How unfair it is to criticize a thinker for changing a view considered earlier or perhaps only briefly! Should thinkers revere what they have written? Should they defend it, as if it were a child, solely because they gave birth to it? Should they cease to question, to explore, to consider? Should authors treat their own words as dogma to be defended rather than blocks on which they and others can build? When being refuted would better serve the advancement of knowledge, should ideas become pieces that thinkers must force into a scheme and view solely with an eye for “evidence” and “confirmation”? Why make consistent adherence, i.e. stubbornness, such a virtue?

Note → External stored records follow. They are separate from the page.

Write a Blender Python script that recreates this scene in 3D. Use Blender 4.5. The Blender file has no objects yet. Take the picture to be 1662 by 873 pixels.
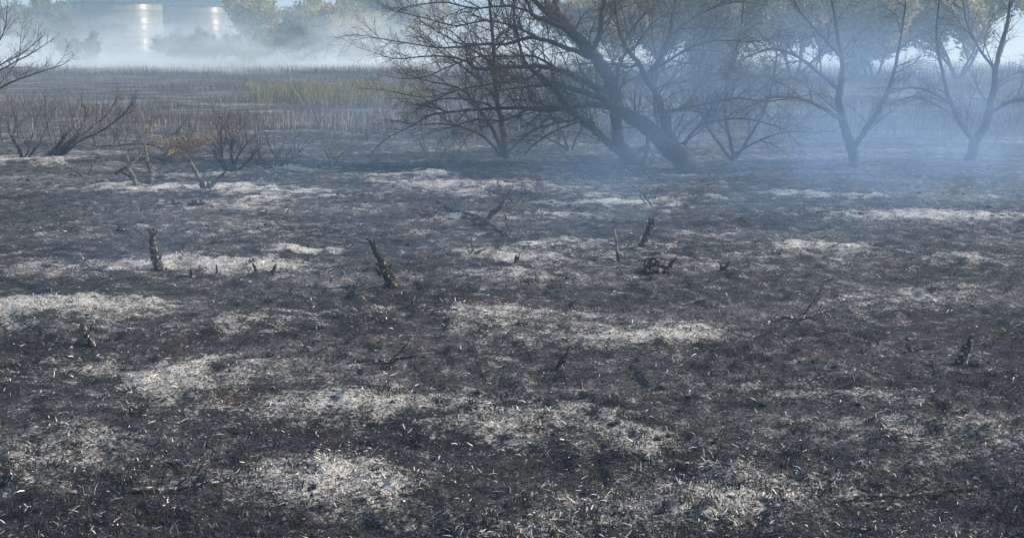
import bpy, math, random
import numpy as np
from mathutils import Vector

# ------------------------------------------------------------------ camera, sky, sun, exposure
sc = bpy.context.scene
FPX, CXP, CYP, HOR, CAMH = 2000.0, 831.0, 436.5, 60.0, 2.6
PITCH = math.atan((CYP - HOR) / FPX)
cam = bpy.data.cameras.new("camera")
cam.sensor_width = 36.0
cam.lens = FPX / 1662.0 * 36.0
cam.clip_start = 0.1
cam.clip_end = 6000.0
camo = bpy.data.objects.new("camera", cam)
sc.collection.objects.link(camo)
camo.location = (0, 0, CAMH)
camo.rotation_euler = (math.pi / 2 - PITCH, 0, 0)
sc.camera = camo

SUN_AZ, SUN_EL = math.radians(82.0), math.radians(30.0)      # clockwise from +Y, so to the right of the view
world = bpy.data.worlds.new("World")
sc.world = world
world.use_nodes = True
wn = world.node_tree
sky = wn.nodes.new("ShaderNodeTexSky")
sky.sky_type = 'NISHITA'
sky.sun_disc = False
sky.sun_elevation = SUN_EL
sky.sun_rotation = SUN_AZ
sky.dust_density = 1.0
wn.links.new(sky.outputs[0], wn.nodes["Background"].inputs[0])
wn.nodes["Background"].inputs[1].default_value = 0.15
sd = Vector((math.sin(SUN_AZ) * math.cos(SUN_EL), math.cos(SUN_AZ) * math.cos(SUN_EL), math.sin(SUN_EL)))
sun = bpy.data.lights.new("sun", 'SUN')
sun.energy = 4.4
sun.angle = math.radians(0.5)
sun.color = (1.0, 0.90, 0.76)
suno = bpy.data.objects.new("sun", sun)
sc.collection.objects.link(suno)
suno.rotation_euler = sd.to_track_quat('Z', 'Y').to_euler()
suno.location = (30, 0, 30)
sc.view_settings.view_transform = 'Standard'
sc.view_settings.look = 'None'
sc.view_settings.gamma = 1.0
sc.view_settings.exposure = 0.72
sc.cycles.volume_max_steps = 64
sc.cycles.volume_step_rate = 1.0
sc.cycles.max_bounces = 6
sc.cycles.diffuse_bounces = 2
sc.cycles.volume_bounces = 2
sc.cycles.transparent_max_bounces = 8

rng = np.random.default_rng(7)
rnd = random.Random(11)
col = sc.collection

# ------------------------------------------------------------------ measuring: a direction through a point of the photograph
CP, SP = math.cos(PITCH), math.sin(PITCH)
def ray(px, py):
    u, v = px - CXP, CYP - py
    return Vector((u, FPX * CP + v * SP, -FPX * SP + v * CP))
def gnd(px, py):
    r = ray(px, py)
    t = CAMH / -r.z
    return Vector((r.x * t, r.y * t, 0.0))
def at(px, py, Y):
    r = ray(px, py)
    t = Y / r.y
    return Vector((r.x * t, Y, CAMH + r.z * t))
def ppm(Y):                      # photo pixels per metre at depth Y
    return FPX / Y

# ------------------------------------------------------------------ noise
def _h(ix, iy, seed):
    a = (ix.astype(np.int64) * 374761393 + iy.astype(np.int64) * 668265263 + seed * 982451653) & 0xFFFFFFFF
    a = ((a ^ (a >> 13)) * 1274126177) & 0xFFFFFFFF
    a = (a ^ (a >> 16)) & 0xFFFFFFFF
    return a / 4294967295.0
def vn(x, y, seed=0):
    ix, iy = np.floor(x), np.floor(y)
    fx, fy = x - ix, y - iy
    fx = fx * fx * (3 - 2 * fx); fy = fy * fy * (3 - 2 * fy)
    a = _h(ix, iy, seed); b = _h(ix + 1, iy, seed); c = _h(ix, iy + 1, seed); d = _h(ix + 1, iy + 1, seed)
    return (a * (1 - fx) + b * fx) * (1 - fy) + (c * (1 - fx) + d * fx) * fy
def fbm(x, y, oct=4, seed=0):
    s, a, t = 0.0, 0.5, 0.0
    for i in range(oct):
        s = s + a * vn(x * 2 ** i + 17.3 * i, y * 2 ** i - 9.1 * i, seed + i)
        t += a; a *= 0.5
    return s / t
def sstep(a, b, x):
    t = np.clip((x - a) / (b - a), 0, 1)
    return t * t * (3 - 2 * t)

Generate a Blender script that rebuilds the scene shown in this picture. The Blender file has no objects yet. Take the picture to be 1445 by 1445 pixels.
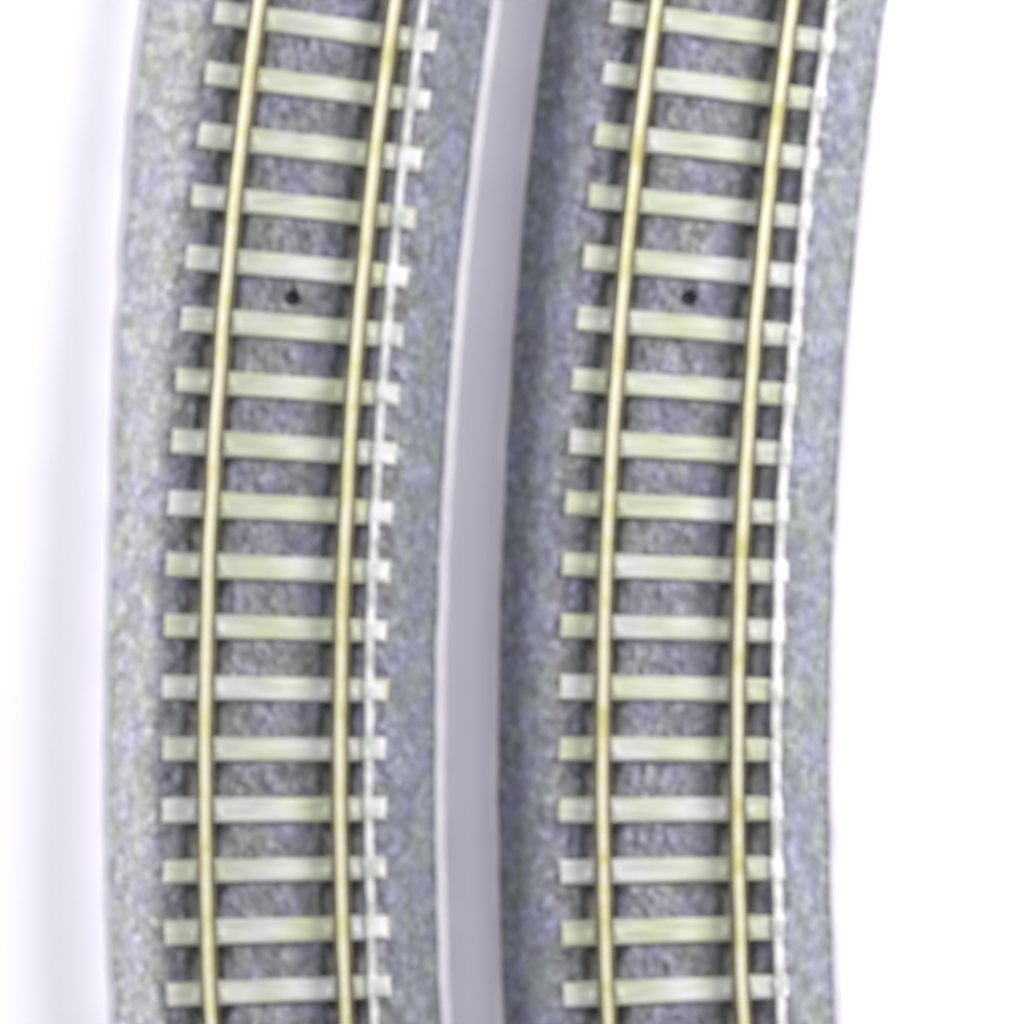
import bpy, math, random
from mathutils import Vector, noise
random.seed(7)
S = 0.00474                      # one photo pixel in centimetres (N gauge, 9 mm between the rails)
scene = bpy.context.scene
col = scene.collection

# ---------------------------------------------------------------- materials
def newmat(name, rough=0.6, spec=0.3):
    m = bpy.data.materials.new(name); m.use_nodes = True
    nt = m.node_tree; b = nt.nodes['Principled BSDF']
    b.inputs['Roughness'].default_value = rough
    b.inputs['Specular IOR Level'].default_value = spec
    return m, nt, b
def N(nt, t, **kw):
    n = nt.nodes.new(t)
    for k, v in kw.items(): setattr(n, k, v)
    return n
def ramp(nt, fac, stops):
    r = N(nt, 'ShaderNodeValToRGB'); e = r.color_ramp.elements
    while len(e) < len(stops): e.new(0.5)
    for i, (p, c) in enumerate(stops):
        e[i].position = p; e[i].color = (*c, 1)
    nt.links.new(fac, r.inputs['Fac']); return r.outputs['Color']
def noise_tex(nt, scale, detail=2, rough=0.5, vec=None):
    n = N(nt, 'ShaderNodeTexNoise'); n.inputs['Scale'].default_value = scale
    n.inputs['Detail'].default_value = detail; n.inputs['Roughness'].default_value = rough
    if vec: nt.links.new(vec, n.inputs['Vector'])
    return n.outputs['Fac']
def mix(nt, mode, f, a, b):
    m = N(nt, 'ShaderNodeMix', data_type='RGBA', blend_type=mode)
    for k, v in ((0, f), (6, a), (7, b)):
        if isinstance(v, (int, float)): m.inputs[k].default_value = v
        elif isinstance(v, tuple): m.inputs[k].default_value = (*v, 1)
        else: nt.links.new(v, m.inputs[k])
    return m.outputs[2]

def world_vec(nt):
    return N(nt, 'ShaderNodeNewGeometry').outputs['Position']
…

The stigma of “fickleness” should attach only to those who change views for so-called “pragmatic reasons”. Those deserving this stigma are insincere political “flip-floppers,” trend-chasing courters of academic acclaim, and avowed intellectuals interested  only in greater mass appeal and the profit and fame that accompany such appeal; in other words, the fickle are those who only pretend to seek the noblest way or purest truth. There should be no shame in ceasing to hold a weak or false position once presented with a better alternative. What some call “inconsistency” is sometimes intellectual growth, maturity, and integrity. It requires more courage to say, “I was wrong,” than to persist in error or—as some people do—to deny that one ever held the discredited view by switching slyly to the new view once it receives authority’s sanction or attains popular acceptance.